David Marshall : I think the major challenge lies in trying to ascertain where traditional and new media fit in this new marketing landscape and in understanding how customers and consumers are using social media. We need to know more about the commercial value of engaging with consumers in this rapidly evolving sector and how to connect in a meaningful way with consumers rather than simply seeing this as just another communication platform.

Creativebrief: What are your particular research interests?

David Marshall : My main research interests are in the area of consumption, what people buy, why they buy, and how they use goods and services. Most of my research has focused on food, health and young consumers. I have been lucky to work alongside sensory scientists, sociologists, nutritionists, anthropologists and  historians on various projects looking at everything from why consumers do or don’t eat fish, drink beer, eat healthier food, to issues around access to healthy food, social aspects of eating, and understanding  children as consumers. More recently we have been looking at how families have been represented in popular media over the last sixty years – Discursive Families Network

Creativebrief: What research outputs are you most proud of and why?

David Marshall : My edited books ‘Understanding Children as Consumers’ Sage 2010 and ‘Food Choice and the Consumer’ Blackie Academic and Professional 2005 are probably the most rewarding outputs simply because they provided me an opportunity to work with some great academics and to learn from them in the process. My paper on eating occasions, Marshall.
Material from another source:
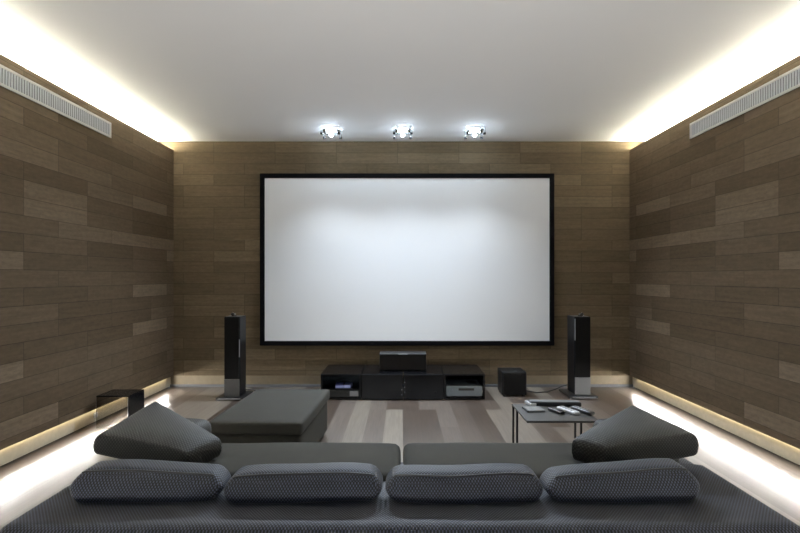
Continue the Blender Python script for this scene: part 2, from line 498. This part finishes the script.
add_tube(bm, [(-0.05, 0.25, 0.09), (-0.12, 0.29, 0.06), (-0.20, 0.30, 0.020), (-0.30, 0.25, 0.007), (-0.42, 0.22, 0.006), (-0.52, 0.30, 0.006), (-0.60, 0.38, 0.006)], 0.006)
link('cable', bm, 'cable', tr, smooth=True)

# ------------------------------------------------------------------ media cabinets
CY0, CY1, CH = 5.122, 5.68, 0.266
def cabinet(label, x0, x1, kind):
    t = thing('media_cabinet', label, 'cabinet', ((x0 + x1) / 2, CY0, 0), 0, 'media cabinet units below the screen')
    w = (x1 - x0) / 2; d = CY1 - CY0
    th = 0.018
    bm = bmesh.new()
    add_box(bm, -w, w, 0, d, CH - th, CH, 0.002)
    add_box(bm, -w, w, 0.004, d, 0.004, 0.004 + th, 0.002)
    add_box(bm, -w, -w + th, 0.002, d, 0.02, CH - th + 0.002, 0.001)
    add_box(bm, w - th, w, 0.002, d, 0.02, CH - th + 0.002, 0.001)
    add_box(bm, -w + th - 0.002, w - th + 0.002, d - 0.012, d, 0.02, CH - th + 0.002)
    add_box(bm, -w + 0.01, w - 0.01, 0.03, d - 0.01, 0, 0.006)
    link('body', bm, 'gloss_black', t)
    if kind == 'open':
        boxpart('shelf', (-w + th - 0.001, w - th + 0.001, 0.03, d - 0.01, 0.098, 0.108), 'gloss_black', t, 0.001)
    if kind == 'left' or kind == 'right':
        dr = boxpart('door', (-w + 0.004, w - 0.004, -0.016, 0.001, 0.010, CH - 0.004), 'gloss_black', t, 0.002)
        sx = 1 if kind == 'left' else -1
        for z in (0.085, 0.135, 0.185) if kind == 'right' else (0.06, 0.11):
            bm = bmesh.new(); add_cyl(bm, (sx * (w - 0.010), -0.024, z), (sx * (w - 0.010), -0.014, z), 0.0055, 12)
            link('hinge_pin', bm, 'chrome', dr)
        if kind == 'right':
            bm = bmesh.new(); add_cyl(bm, (w - 0.08, -0.020, 0.085), (w - 0.08, -0.014, 0.085), 0.010, 14)
            link('lock', bm, 'darksilver', dr)
    return t
cabinet('open black cabinet unit holding the disc player, nearest the ottoman', -0.834, -0.419, 'open')
cabinet('black cabinet unit with a plain closed door, beside the disc player unit', -0.413, 0.009, 'left')
cabinet('black cabinet unit with a closed door and round lock, beside the receiver unit', 0.017, 0.424, 'right')
cabinet('open black cabinet unit holding the blue-grey receiver, nearest the subwoofer', 0.430, 0.850, 'plain')

# disc player on the floor of the first unit, its tray end silver
dp = thing('disc_player', 'black disc player with a silver end panel inside the open cabinet unit', 'disc player', (-0.6265, CY0 + 0.02, 0.0228))
boxpart('body', (-0.186, 0.186, 0.0, 0.36, 0.006, 0.070), 'satin_black', dp, 0.004)
boxpart('fascia', (-0.186, 0.186, -0.010, 0.001, 0.006, 0.074), 'darksilver', dp, 0.002)
boxpart('disc_slot', (-0.13, 0.075, -0.013, -0.008, 0.040, 0.058), 'plastic_black', dp, 0.001)
boxpart('display_panel', (0.090, 0.178, -0.014, -0.008, 0.014, 0.068), 'silver', dp, 0.002)
for sx in (-0.15, 0.15):
    for sy in (0.03, 0.32):
        bm = bmesh.new(); add_cyl(bm, (sx, sy, 0), (sx, sy, 0.007), 0.012); link('foot', bm, 'plastic_black', dp)
def disc_case(label, x, y, z, rz, mat):
    t = thing('disc_case', label, 'disc case', (x, y, z), rz, 'disc cases on the cabinet shelf')
    boxpart('cover', (-0.038, 0.038, -0.07, 0.07, 0.0, 0.030), mat, t, 0.002)
    boxpart('spine', (-0.0385, 0.0385, -0.074, -0.0695, 0.002, 0.028), 'paleblue', t, 0.001)
    return t
disc_case('violet blue disc case on the cabinet shelf above the disc slot', -0.655, CY0 + 0.13, 0.1086, 0.06, 'blue')
disc_case('paler blue disc case on the cabinet shelf beside the violet one', -0.566, CY0 + 0.13, 0.1086, -0.05, 'paleblue')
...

D. Food as Ritual, Routine or Convention? Culture, Markets and Consumption, 8, 1, 2005, 69-85. represents the  culmination of a period of work around meals and social aspects of eating that has informed a lot of my research and thinking since then in trying to understand food choice.

Creativebrief: What major new initiatives has the University of Edinburgh Business School got planned?

David Marshall : We have a strong portfolio of postgraduate programmes and an excellent undergraduate offering but are looking to further develop this.  Building on the success of our  MSc Marketing and Business Analysis which looks at how marketing can utilize and analyses large data set we are looking at other opportunities in the business and technology area  and have some joint teaching and research initiatives planned with Informatics.  Sustainability is the focus of several of our research and teaching activities and another area that offers opportunities. All this  requires us to invest in Faculty and recruit the best people to deliver what we have to offer. We have just completed a range of appointments that will allow us to pursue some of these areas. We continue to build our Business School brand internationally, attracting students from over 70 different countries, undertaking student exchanges and building on establishing research contacts and our reputation.